# DATASET EXCERPT:

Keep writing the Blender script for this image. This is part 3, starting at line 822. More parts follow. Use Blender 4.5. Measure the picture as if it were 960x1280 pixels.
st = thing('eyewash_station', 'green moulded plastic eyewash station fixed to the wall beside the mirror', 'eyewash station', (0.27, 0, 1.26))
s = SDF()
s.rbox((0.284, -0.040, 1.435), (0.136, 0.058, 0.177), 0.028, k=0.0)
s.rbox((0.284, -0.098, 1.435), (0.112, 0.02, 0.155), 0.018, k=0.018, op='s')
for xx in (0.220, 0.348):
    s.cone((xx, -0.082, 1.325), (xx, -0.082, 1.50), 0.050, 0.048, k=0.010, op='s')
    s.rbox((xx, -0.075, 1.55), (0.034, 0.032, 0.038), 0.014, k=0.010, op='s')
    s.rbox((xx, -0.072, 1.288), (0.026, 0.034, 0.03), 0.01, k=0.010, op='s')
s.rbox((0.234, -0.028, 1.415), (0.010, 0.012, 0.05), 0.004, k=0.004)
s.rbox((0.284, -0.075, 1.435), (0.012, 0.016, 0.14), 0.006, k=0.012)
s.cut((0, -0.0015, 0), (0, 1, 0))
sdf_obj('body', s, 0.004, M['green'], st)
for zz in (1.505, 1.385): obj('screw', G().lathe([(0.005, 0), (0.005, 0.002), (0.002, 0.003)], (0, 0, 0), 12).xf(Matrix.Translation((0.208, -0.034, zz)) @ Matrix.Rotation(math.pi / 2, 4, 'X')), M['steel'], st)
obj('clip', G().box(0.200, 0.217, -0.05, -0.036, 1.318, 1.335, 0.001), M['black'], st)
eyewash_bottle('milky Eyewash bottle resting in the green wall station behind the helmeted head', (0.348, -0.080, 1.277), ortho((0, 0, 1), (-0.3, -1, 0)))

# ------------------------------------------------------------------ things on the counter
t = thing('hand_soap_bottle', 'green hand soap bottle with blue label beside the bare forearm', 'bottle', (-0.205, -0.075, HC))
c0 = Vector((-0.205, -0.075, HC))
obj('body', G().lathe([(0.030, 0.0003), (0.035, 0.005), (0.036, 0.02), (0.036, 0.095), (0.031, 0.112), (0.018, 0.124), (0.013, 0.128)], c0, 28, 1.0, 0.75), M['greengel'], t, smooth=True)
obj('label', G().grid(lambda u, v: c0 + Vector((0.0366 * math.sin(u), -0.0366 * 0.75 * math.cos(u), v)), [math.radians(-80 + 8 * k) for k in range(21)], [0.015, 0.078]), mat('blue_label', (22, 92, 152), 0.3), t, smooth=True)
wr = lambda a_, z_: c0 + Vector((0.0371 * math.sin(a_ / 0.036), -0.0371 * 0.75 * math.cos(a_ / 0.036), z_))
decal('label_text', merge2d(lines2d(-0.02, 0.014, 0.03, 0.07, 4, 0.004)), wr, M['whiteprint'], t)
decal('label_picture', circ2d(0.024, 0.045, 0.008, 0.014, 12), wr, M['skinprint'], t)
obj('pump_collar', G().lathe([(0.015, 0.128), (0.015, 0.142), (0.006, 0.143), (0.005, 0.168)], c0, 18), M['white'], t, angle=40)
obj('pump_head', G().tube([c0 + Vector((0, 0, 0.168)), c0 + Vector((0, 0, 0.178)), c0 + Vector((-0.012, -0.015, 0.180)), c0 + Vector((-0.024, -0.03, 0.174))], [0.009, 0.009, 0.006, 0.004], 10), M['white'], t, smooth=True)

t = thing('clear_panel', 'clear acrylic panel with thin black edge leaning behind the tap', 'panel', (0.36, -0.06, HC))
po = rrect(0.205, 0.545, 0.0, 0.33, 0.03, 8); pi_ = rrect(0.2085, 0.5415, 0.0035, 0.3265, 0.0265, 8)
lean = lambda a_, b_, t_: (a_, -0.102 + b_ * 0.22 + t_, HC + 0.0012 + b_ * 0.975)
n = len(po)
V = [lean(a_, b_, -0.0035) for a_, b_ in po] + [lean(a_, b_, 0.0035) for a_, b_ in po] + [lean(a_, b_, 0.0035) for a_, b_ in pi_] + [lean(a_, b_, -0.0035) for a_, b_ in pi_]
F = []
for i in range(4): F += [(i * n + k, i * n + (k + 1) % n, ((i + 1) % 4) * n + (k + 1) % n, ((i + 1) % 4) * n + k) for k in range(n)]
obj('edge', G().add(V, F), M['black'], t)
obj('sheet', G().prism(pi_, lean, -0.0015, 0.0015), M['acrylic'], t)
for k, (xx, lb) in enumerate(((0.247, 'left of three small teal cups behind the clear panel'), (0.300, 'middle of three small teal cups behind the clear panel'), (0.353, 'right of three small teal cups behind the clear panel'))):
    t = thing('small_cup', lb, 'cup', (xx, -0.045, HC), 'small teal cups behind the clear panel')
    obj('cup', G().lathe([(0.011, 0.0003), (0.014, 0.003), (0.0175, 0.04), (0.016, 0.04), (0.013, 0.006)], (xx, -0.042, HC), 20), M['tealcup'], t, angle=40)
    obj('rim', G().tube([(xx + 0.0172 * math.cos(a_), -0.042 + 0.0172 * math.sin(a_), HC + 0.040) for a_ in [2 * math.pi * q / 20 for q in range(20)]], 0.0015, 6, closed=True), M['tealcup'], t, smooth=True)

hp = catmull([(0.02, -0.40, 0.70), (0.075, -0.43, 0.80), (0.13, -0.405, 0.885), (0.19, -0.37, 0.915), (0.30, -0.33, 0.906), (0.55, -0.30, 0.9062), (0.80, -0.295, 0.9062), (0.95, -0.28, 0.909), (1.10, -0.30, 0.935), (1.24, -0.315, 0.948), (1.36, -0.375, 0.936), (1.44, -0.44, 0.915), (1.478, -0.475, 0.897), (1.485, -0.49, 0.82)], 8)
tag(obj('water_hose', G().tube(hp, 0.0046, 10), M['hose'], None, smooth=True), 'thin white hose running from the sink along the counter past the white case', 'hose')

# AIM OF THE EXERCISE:
Give back the whole listing exactly as it reads.

# SOLUTION FOR THIS EXERCISE:
Keep writing the Blender script for this image. This is part 3, starting at line 822. More parts follow. Use Blender 4.5. Measure the picture as if it were 960x1280 pixels.
st = thing('eyewash_station', 'green moulded plastic eyewash station fixed to the wall beside the mirror', 'eyewash station', (0.27, 0, 1.26))
s = SDF()
s.rbox((0.284, -0.040, 1.435), (0.136, 0.058, 0.177), 0.028, k=0.0)
s.rbox((0.284, -0.098, 1.435), (0.112, 0.02, 0.155), 0.018, k=0.018, op='s')
for xx in (0.220, 0.348):
    s.cone((xx, -0.082, 1.325), (xx, -0.082, 1.50), 0.050, 0.048, k=0.010, op='s')
    s.rbox((xx, -0.075, 1.55), (0.034, 0.032, 0.038), 0.014, k=0.010, op='s')
    s.rbox((xx, -0.072, 1.288), (0.026, 0.034, 0.03), 0.01, k=0.010, op='s')
s.rbox((0.234, -0.028, 1.415), (0.010, 0.012, 0.05), 0.004, k=0.004)
s.rbox((0.284, -0.075, 1.435), (0.012, 0.016, 0.14), 0.006, k=0.012)
s.cut((0, -0.0015, 0), (0, 1, 0))
sdf_obj('body', s, 0.004, M['green'], st)
for zz in (1.505, 1.385): obj('screw', G().lathe([(0.005, 0), (0.005, 0.002), (0.002, 0.003)], (0, 0, 0), 12).xf(Matrix.Translation((0.208, -0.034, zz)) @ Matrix.Rotation(math.pi / 2, 4, 'X')), M['steel'], st)
obj('clip', G().box(0.200, 0.217, -0.05, -0.036, 1.318, 1.335, 0.001), M['black'], st)
eyewash_bottle('milky Eyewash bottle resting in the green wall station behind the helmeted head', (0.348, -0.080, 1.277), ortho((0, 0, 1), (-0.3, -1, 0)))

# ------------------------------------------------------------------ things on the counter
t = thing('hand_soap_bottle', 'green hand soap bottle with blue label beside the bare forearm', 'bottle', (-0.205, -0.075, HC))
c0 = Vector((-0.205, -0.075, HC))
obj('body', G().lathe([(0.030, 0.0003), (0.035, 0.005), (0.036, 0.02), (0.036, 0.095), (0.031, 0.112), (0.018, 0.124), (0.013, 0.128)], c0, 28, 1.0, 0.75), M['greengel'], t, smooth=True)
obj('label', G().grid(lambda u, v: c0 + Vector((0.0366 * math.sin(u), -0.0366 * 0.75 * math.cos(u), v)), [math.radians(-80 + 8 * k) for k in range(21)], [0.015, 0.078]), mat('blue_label', (22, 92, 152), 0.3), t, smooth=True)
wr = lambda a_, z_: c0 + Vector((0.0371 * math.sin(a_ / 0.036), -0.0371 * 0.75 * math.cos(a_ / 0.036), z_))
decal('label_text', merge2d(lines2d(-0.02, 0.014, 0.03, 0.07, 4, 0.004)), wr, M['whiteprint'], t)
decal('label_picture', circ2d(0.024, 0.045, 0.008, 0.014, 12), wr, M['skinprint'], t)
obj('pump_collar', G().lathe([(0.015, 0.128), (0.015, 0.142), (0.006, 0.143), (0.005, 0.168)], c0, 18), M['white'], t, angle=40)
obj('pump_head', G().tube([c0 + Vector((0, 0, 0.168)), c0 + Vector((0, 0, 0.178)), c0 + Vector((-0.012, -0.015, 0.180)), c0 + Vector((-0.024, -0.03, 0.174))], [0.009, 0.009, 0.006, 0.004], 10), M['white'], t, smooth=True)

t = thing('clear_panel', 'clear acrylic panel with thin black edge leaning behind the tap', 'panel', (0.36, -0.06, HC))
po = rrect(0.205, 0.545, 0.0, 0.33, 0.03, 8); pi_ = rrect(0.2085, 0.5415, 0.0035, 0.3265, 0.0265, 8)
lean = lambda a_, b_, t_: (a_, -0.102 + b_ * 0.22 + t_, HC + 0.0012 + b_ * 0.975)
n = len(po)
V = [lean(a_, b_, -0.0035) for a_, b_ in po] + [lean(a_, b_, 0.0035) for a_, b_ in po] + [lean(a_, b_, 0.0035) for a_, b_ in pi_] + [lean(a_, b_, -0.0035) for a_, b_ in pi_]
F = []
for i in range(4): F += [(i * n + k, i * n + (k + 1) % n, ((i + 1) % 4) * n + (k + 1) % n, ((i + 1) % 4) * n + k) for k in range(n)]
obj('edge', G().add(V, F), M['black'], t)
obj('sheet', G().prism(pi_, lean, -0.0015, 0.0015), M['acrylic'], t)
for k, (xx, lb) in enumerate(((0.247, 'left of three small teal cups behind the clear panel'), (0.300, 'middle of three small teal cups behind the clear panel'), (0.353, 'right of three small teal cups behind the clear panel'))):
    t = thing('small_cup', lb, 'cup', (xx, -0.045, HC), 'small teal cups behind the clear panel')
    obj('cup', G().lathe([(0.011, 0.0003), (0.014, 0.003), (0.0175, 0.04), (0.016, 0.04), (0.013, 0.006)], (xx, -0.042, HC), 20), M['tealcup'], t, angle=40)
    obj('rim', G().tube([(xx + 0.0172 * math.cos(a_), -0.042 + 0.0172 * math.sin(a_), HC + 0.040) for a_ in [2 * math.pi * q / 20 for q in range(20)]], 0.0015, 6, closed=True), M['tealcup'], t, smooth=True)

hp = catmull([(0.02, -0.40, 0.70), (0.075, -0.43, 0.80), (0.13, -0.405, 0.885), (0.19, -0.37, 0.915), (0.30, -0.33, 0.906), (0.55, -0.30, 0.9062), (0.80, -0.295, 0.9062), (0.95, -0.28, 0.909), (1.10, -0.30, 0.935), (1.24, -0.315, 0.948), (1.36, -0.375, 0.936), (1.44, -0.44, 0.915), (1.478, -0.475, 0.897), (1.485, -0.49, 0.82)], 8)
tag(obj('water_hose', G().tube(hp, 0.0046, 10), M['hose'], None, smooth=True), 'thin white hose running from the sink along the counter past the white case', 'hose')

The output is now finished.